Your goal:
Set down every entry again word for word, please, but skip the pictures.
-- start of Supplied material --
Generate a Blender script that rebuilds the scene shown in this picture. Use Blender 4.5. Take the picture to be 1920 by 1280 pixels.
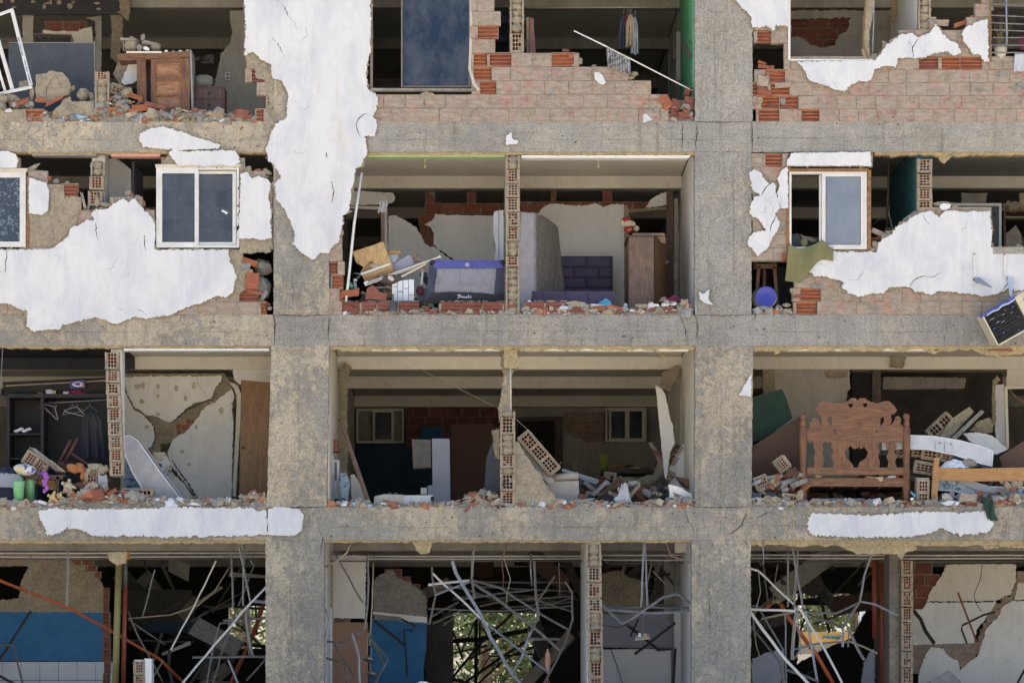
import bpy, math, random
from mathutils import Vector, Matrix, Euler, noise
from mathutils.geometry import tessellate_polygon
R = math.radians
random.seed(7)
for o in list(bpy.data.objects): bpy.data.objects.remove(o)
S = bpy.context.scene
COL = S.collection
# ---- picture -> place. The facade is the plane y=0; 125 photo pixels are a metre there ------------
PPM, D, HX, HZ = 125.0, 45.0, 896.0, 1275.0      # pixels per metre, camera distance, horizon point
CAMZ = 1.7
cam = bpy.data.cameras.new('camera'); co = bpy.data.objects.new('camera', cam); COL.objects.link(co)
co.location = ((HX-960)/PPM, -D, CAMZ); co.rotation_euler = (R(90), 0, 0)
cam.sensor_width = 36; cam.lens = 36*D/(1920/PPM)
cam.shift_x = (960-HX)/1920; cam.shift_y = (HZ-640)/1920
cam.clip_start = .5; cam.clip_end = 3000
S.camera = co
# ---- sky, sun, exposure: the facade is in its own shade, the sun stands high behind the building ---
W = bpy.data.worlds.new('World'); S.world = W; W.use_nodes = True
nt = W.node_tree; bg = nt.nodes['Background']
sky = nt.nodes.new('ShaderNodeTexSky'); sky.sky_type = 'NISHITA'; sky.sun_disc = False
SUN_EL, SUN_AZ = 66, 12          # elevation; azimuth from +y (behind the building) towards +x
sky.sun_elevation = R(SUN_EL); sky.sun_rotation = R(SUN_AZ)
sky.air_density = 1.0; sky.dust_density = 2.5; sky.ozone_density = 1.0
nt.links.new(sky.outputs[0], bg.inputs[0]); bg.inputs[1].default_value = .12
sl = bpy.data.lights.new('sun', 'SUN'); sl.energy = 4.8; sl.angle = R(.5); sl.color = (1, .95, .87)
so = bpy.data.objects.new('sun', sl); COL.objects.link(so)
dirv = Vector((math.sin(R(SUN_AZ))*math.cos(R(SUN_EL)), math.cos(R(SUN_AZ))*math.cos(R(SUN_EL)), math.sin(R(SUN_EL))))
so.rotation_euler = dirv.to_track_quat('Z', 'Y').to_euler(); so.location = (0, 30, 60)
vs = S.view_settings; S.display_settings.display_device = 'sRGB'
vs.view_transform = 'Standard'; vs.look = 'None'; vs.gamma = 1; vs.use_curve_mapping = False
vs.exposure = 1.46
S.cycles.use_denoising = True
S.cycles.max_bounces = 8; S.cycles.diffuse_bounces = 5; S.cycles.transparent_max_bounces = 12

# ---- coordinates -----------------------------------------------------------------------------------
def X(px, d=0): return ((HX-960) + (px-HX)*(D+d)/D)/PPM
def Z(py, d=0): return CAMZ + (HZ-py)*(D+d)/D/PPM
def P(px, py, d=0): return Vector((X(px, d), d, Z(py, d)))
FLOOR = {0: Z(-134), 1: Z(228), 2: Z(590), 3: Z(950), 4: Z(1312)}     # top of the beam / slab under each storey
def mpx(n, d=0): return n*(D+d)/D/PPM       # n pixels at depth d in metres
N = lambda x, y=0, z=0: noise.noise(Vector((x, y, z)))

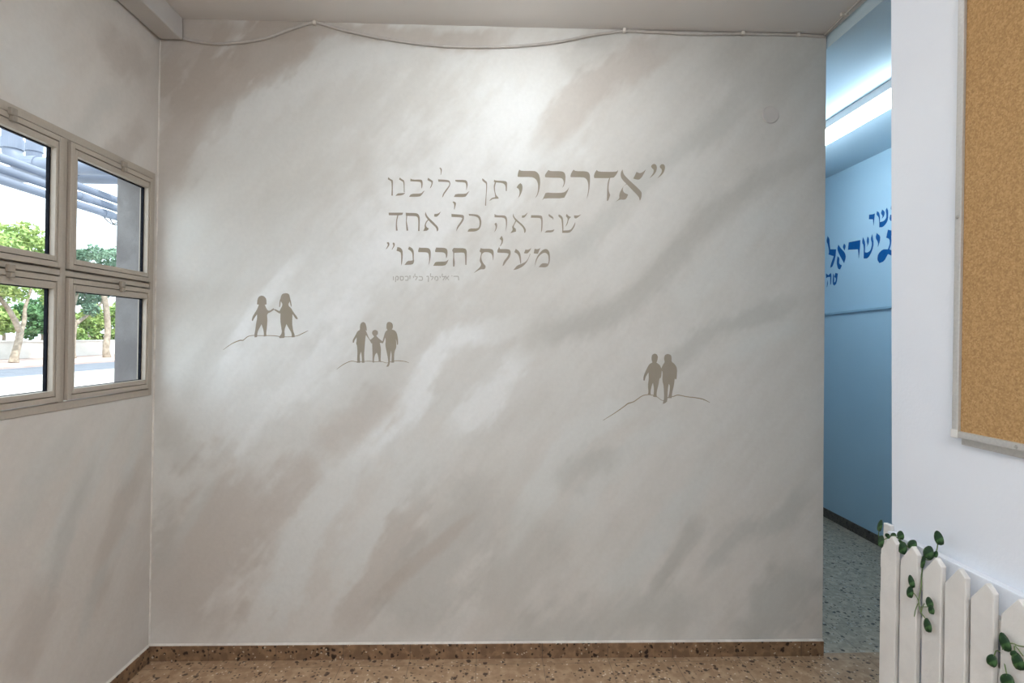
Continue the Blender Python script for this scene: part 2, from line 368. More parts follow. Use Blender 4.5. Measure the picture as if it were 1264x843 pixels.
-- end of Supplied material --
Reply to the task:
Generate a Blender script that rebuilds the scene shown in this picture. Use Blender 4.5. Take the picture to be 1920 by 1280 pixels.
import bpy, math, random
from mathutils import Vector, Matrix, Euler, noise
from mathutils.geometry import tessellate_polygon
R = math.radians
random.seed(7)
for o in list(bpy.data.objects): bpy.data.objects.remove(o)
S = bpy.context.scene
COL = S.collection
# ---- picture -> place. The facade is the plane y=0; 125 photo pixels are a metre there ------------
PPM, D, HX, HZ = 125.0, 45.0, 896.0, 1275.0      # pixels per metre, camera distance, horizon point
CAMZ = 1.7
cam = bpy.data.cameras.new('camera'); co = bpy.data.objects.new('camera', cam); COL.objects.link(co)
co.location = ((HX-960)/PPM, -D, CAMZ); co.rotation_euler = (R(90), 0, 0)
cam.sensor_width = 36; cam.lens = 36*D/(1920/PPM)
cam.shift_x = (960-HX)/1920; cam.shift_y = (HZ-640)/1920
cam.clip_start = .5; cam.clip_end = 3000
S.camera = co
# ---- sky, sun, exposure: the facade is in its own shade, the sun stands high behind the building ---
W = bpy.data.worlds.new('World'); S.world = W; W.use_nodes = True
nt = W.node_tree; bg = nt.nodes['Background']
sky = nt.nodes.new('ShaderNodeTexSky'); sky.sky_type = 'NISHITA'; sky.sun_disc = False
SUN_EL, SUN_AZ = 66, 12          # elevation; azimuth from +y (behind the building) towards +x
sky.sun_elevation = R(SUN_EL); sky.sun_rotation = R(SUN_AZ)
sky.air_density = 1.0; sky.dust_density = 2.5; sky.ozone_density = 1.0
nt.links.new(sky.outputs[0], bg.inputs[0]); bg.inputs[1].default_value = .12
sl = bpy.data.lights.new('sun', 'SUN'); sl.energy = 4.8; sl.angle = R(.5); sl.color = (1, .95, .87)
so = bpy.data.objects.new('sun', sl); COL.objects.link(so)
dirv = Vector((math.sin(R(SUN_AZ))*math.cos(R(SUN_EL)), math.cos(R(SUN_AZ))*math.cos(R(SUN_EL)), math.sin(R(SUN_EL))))
so.rotation_euler = dirv.to_track_quat('Z', 'Y').to_euler(); so.location = (0, 30, 60)
vs = S.view_settings; S.display_settings.display_device = 'sRGB'
vs.view_transform = 'Standard'; vs.look = 'None'; vs.gamma = 1; vs.use_curve_mapping = False
vs.exposure = 1.46
S.cycles.use_denoising = True
S.cycles.max_bounces = 8; S.cycles.diffuse_bounces = 5; S.cycles.transparent_max_bounces = 12

# ---- coordinates -----------------------------------------------------------------------------------
def X(px, d=0): return ((HX-960) + (px-HX)*(D+d)/D)/PPM
def Z(py, d=0): return CAMZ + (HZ-py)*(D+d)/D/PPM
def P(px, py, d=0): return Vector((X(px, d), d, Z(py, d)))
FLOOR = {0: Z(-134), 1: Z(228), 2: Z(590), 3: Z(950), 4: Z(1312)}     # top of the beam / slab under each storey
def mpx(n, d=0): return n*(D+d)/D/PPM       # n pixels at depth d in metres
N = lambda x, y=0, z=0: noise.noise(Vector((x, y, z)))

Continue the Blender Python script for this scene: part 2, from line 368. More parts follow. Use Blender 4.5. Measure the picture as if it were 1264x843 pixels.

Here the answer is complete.